***** SUPPLIED MATERIAL

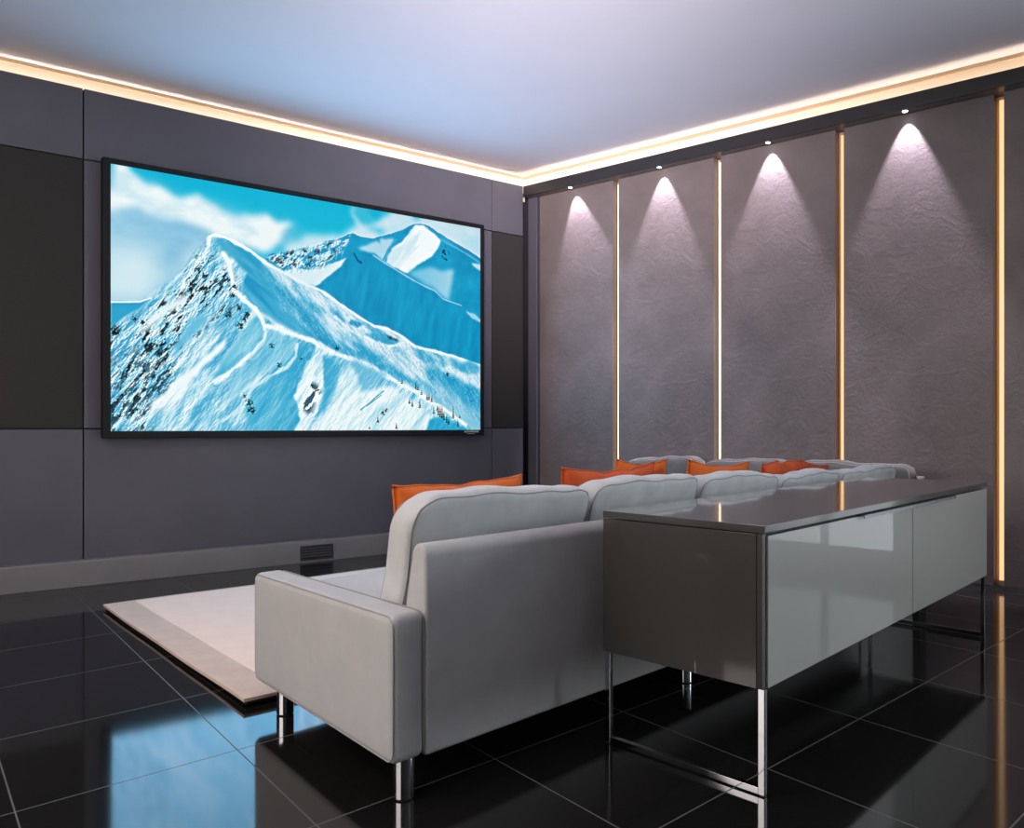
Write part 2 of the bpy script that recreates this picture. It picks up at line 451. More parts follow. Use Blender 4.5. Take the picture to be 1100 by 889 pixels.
# ------------------------------------------------------------------ the screen
tv = thing('flat_screen', 'huge black framed screen on the wall showing a snowy mountain', 'screen', TW(1.975, 0.03, 0.92))
S0_, S1_, Z0_, Z1_ = 0.532, 3.405, 0.965, 2.660
mb = MB(); bx(TW, 0.60, 3.35, 0.002, 0.03, 1.0, 2.62, mb); mb.build('mount', M['wall_dark'], tv)
mb = MB(); bx(TW, 0.497, 3.452, 0.03, 0.075, 0.920, 2.695, mb); mb.build('casing', M['tv_black'], tv, bevel=0.006)
mb = MB()
o4 = [(0.497, 0.920), (3.452, 0.920), (3.452, 2.695), (0.497, 2.695)]
i4 = [(S0_ - 0.002, Z0_ - 0.002), (S1_ + 0.002, Z0_ - 0.002), (S1_ + 0.002, Z1_ + 0.002), (S0_ - 0.002, Z1_ + 0.002)]
vs = [TW(s, 0.076, z) for s, z in o4] + [TW(s, 0.096, z) for s, z in o4] + [TW(s, 0.096, z) for s, z in i4] + [TW(s, 0.076, z) for s, z in i4]
fs = []
for i in range(4):
    j = (i + 1) % 4
    fs += [(i, j, 4 + j, 4 + i), (4 + i, 4 + j, 8 + j, 8 + i), (8 + i, 8 + j, 12 + j, 12 + i), (12 + i, 12 + j, j, i)]
mb.add(vs, fs)
mb.build('bezel', M['tv_black'], tv, bevel=0.003)
# two tiny lines of maker's lettering on the lower right of the frame
mb = MB(); x = S0_ + 0.168
for k in range(10):
    w = (0.011, 0.013, 0.009, 0.013, 0.012)[k % 5]
    bx(TW, x - w, x, 0.0962, 0.0972, 0.944, 0.958, mb); x -= w + 0.003
x = S0_ + 0.138
for k in range(8):
    w = (0.006, 0.004, 0.007, 0.005)[k % 4]
    bx(TW, x - w, x, 0.0962, 0.0970, 0.931, 0.937, mb); x -= w + 0.004
mb.build('maker_mark', M['logo'], tv)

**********

_CHALLENGE_
Make an exact copy of the listing above. Do not include the pictures.

_ANSWER TO THE TASK_
Write part 2 of the bpy script that recreates this picture. It picks up at line 451. More parts follow. Use Blender 4.5. Take the picture to be 1100 by 889 pixels.
# ------------------------------------------------------------------ the screen
tv = thing('flat_screen', 'huge black framed screen on the wall showing a snowy mountain', 'screen', TW(1.975, 0.03, 0.92))
S0_, S1_, Z0_, Z1_ = 0.532, 3.405, 0.965, 2.660
mb = MB(); bx(TW, 0.60, 3.35, 0.002, 0.03, 1.0, 2.62, mb); mb.build('mount', M['wall_dark'], tv)
mb = MB(); bx(TW, 0.497, 3.452, 0.03, 0.075, 0.920, 2.695, mb); mb.build('casing', M['tv_black'], tv, bevel=0.006)
mb = MB()
o4 = [(0.497, 0.920), (3.452, 0.920), (3.452, 2.695), (0.497, 2.695)]
i4 = [(S0_ - 0.002, Z0_ - 0.002), (S1_ + 0.002, Z0_ - 0.002), (S1_ + 0.002, Z1_ + 0.002), (S0_ - 0.002, Z1_ + 0.002)]
vs = [TW(s, 0.076, z) for s, z in o4] + [TW(s, 0.096, z) for s, z in o4] + [TW(s, 0.096, z) for s, z in i4] + [TW(s, 0.076, z) for s, z in i4]
fs = []
for i in range(4):
    j = (i + 1) % 4
    fs += [(i, j, 4 + j, 4 + i), (4 + i, 4 + j, 8 + j, 8 + i), (8 + i, 8 + j, 12 + j, 12 + i), (12 + i, 12 + j, j, i)]
mb.add(vs, fs)
mb.build('bezel', M['tv_black'], tv, bevel=0.003)
# two tiny lines of maker's lettering on the lower right of the frame
mb = MB(); x = S0_ + 0.168
for k in range(10):
    w = (0.011, 0.013, 0.009, 0.013, 0.012)[k % 5]
    bx(TW, x - w, x, 0.0962, 0.0972, 0.944, 0.958, mb); x -= w + 0.003
x = S0_ + 0.138
for k in range(8):
    w = (0.006, 0.004, 0.007, 0.005)[k % 4]
    bx(TW, x - w, x, 0.0962, 0.0970, 0.931, 0.937, mb); x -= w + 0.004
mb.build('maker_mark', M['logo'], tv)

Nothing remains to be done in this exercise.